Anyone who has lost someone close to them can tell you they’ve probably been through all these stages and probably not in that order. The funny (read: awful) thing about grief is that it’s not linear, but makes a Jeremy Bearimy shape (that’s a reference to The Good Place for all you non-watchers). Basically meaning that not only is it not in a straight line, it curves back on itself multiple times. You never know when it’s going to strike and when it’s going to feel like day 1 all over again, even after years or even decades of managing without that person.

These feelings are easy to understand when there’s a loss like a death or even a breakup, but I present an idea: accepting and creating grief rituals around other, more common types of loss in our lives can help us transform the way we grieve over death. Grief requires reckoning with the permanence of a loss, which I think is why it’s hard to acknowledge and sit with.

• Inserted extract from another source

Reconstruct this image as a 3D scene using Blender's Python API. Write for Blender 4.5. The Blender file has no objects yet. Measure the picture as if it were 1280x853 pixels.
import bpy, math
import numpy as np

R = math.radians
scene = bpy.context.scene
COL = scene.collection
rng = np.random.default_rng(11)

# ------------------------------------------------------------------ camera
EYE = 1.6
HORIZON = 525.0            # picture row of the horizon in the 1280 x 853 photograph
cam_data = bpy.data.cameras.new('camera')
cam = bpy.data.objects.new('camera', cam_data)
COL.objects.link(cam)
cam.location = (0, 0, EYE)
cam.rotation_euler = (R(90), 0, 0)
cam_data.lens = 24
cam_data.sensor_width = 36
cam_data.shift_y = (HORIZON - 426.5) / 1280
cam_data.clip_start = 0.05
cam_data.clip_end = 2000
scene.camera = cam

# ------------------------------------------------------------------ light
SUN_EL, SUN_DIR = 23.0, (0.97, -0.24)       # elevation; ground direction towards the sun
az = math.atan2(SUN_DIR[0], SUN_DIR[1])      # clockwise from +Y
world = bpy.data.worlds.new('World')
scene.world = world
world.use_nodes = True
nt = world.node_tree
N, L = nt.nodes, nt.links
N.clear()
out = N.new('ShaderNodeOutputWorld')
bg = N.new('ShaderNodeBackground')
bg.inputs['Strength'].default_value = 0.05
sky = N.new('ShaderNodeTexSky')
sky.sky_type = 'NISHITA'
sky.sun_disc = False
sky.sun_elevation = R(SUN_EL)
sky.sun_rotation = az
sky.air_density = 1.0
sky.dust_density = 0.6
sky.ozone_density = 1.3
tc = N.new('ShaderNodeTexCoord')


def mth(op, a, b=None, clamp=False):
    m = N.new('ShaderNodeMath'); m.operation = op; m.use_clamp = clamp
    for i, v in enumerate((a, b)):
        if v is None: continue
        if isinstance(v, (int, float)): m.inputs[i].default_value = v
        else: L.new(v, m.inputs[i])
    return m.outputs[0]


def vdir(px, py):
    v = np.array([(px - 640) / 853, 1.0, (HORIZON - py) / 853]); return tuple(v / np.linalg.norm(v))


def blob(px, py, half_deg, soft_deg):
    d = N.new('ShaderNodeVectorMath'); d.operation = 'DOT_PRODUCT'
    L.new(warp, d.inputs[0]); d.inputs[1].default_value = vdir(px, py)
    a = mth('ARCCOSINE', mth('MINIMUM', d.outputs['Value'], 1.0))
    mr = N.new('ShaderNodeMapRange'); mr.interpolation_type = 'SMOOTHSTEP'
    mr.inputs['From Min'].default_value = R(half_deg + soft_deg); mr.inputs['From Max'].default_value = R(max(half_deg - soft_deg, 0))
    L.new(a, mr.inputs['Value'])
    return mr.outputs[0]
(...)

Learning that the thing you want to happen won’t is the most damaging part of the grief process. You won’t get that job, you won’t mend that relationship with that lover or family member, you won’t get into that academic program you were hoping for. How do we manage those feelings? They’re generally less world-changing than death, so we treat them that way. We mope for a little bit and then move on. But transforming our microgrief process can help with macro losses.

This could be something as simple as verbalizing the loss and what it means or the emotions it stirs up for us. A lot of times, we’re pushed into thinking “oh, that thing wasn’t meant for you” or “on to bigger and better things”. We just push it aside because culturally, we don’t think about holding space for dealing with loss on such a small scale. Smaller losses are generally easier to deal with and accept, but that doesn’t change the experience of the loss itself. Swallowing these small Ls like they don’t exist makes it harder for us to deal with the big ones.

So I challenge everyone reading this to start naming and feeling those small Ls. Support people in your life going through a micro loss, because accepting that pain now can help develop coping mechanisms for when there’s a big loss to deal with. Maybe it’s just a rejection email, getting curved, whatever. And don’t just talk about your L when you have something better on the other side! Because when we have big losses there is no getting another version of that person or presence. Grief is a journey towards our new normal. Understanding that we’re constantly creating a new normal in the face of less-than-ideal outcomes everyday is a perfect way to manage those Ls that we have to hold from time to time.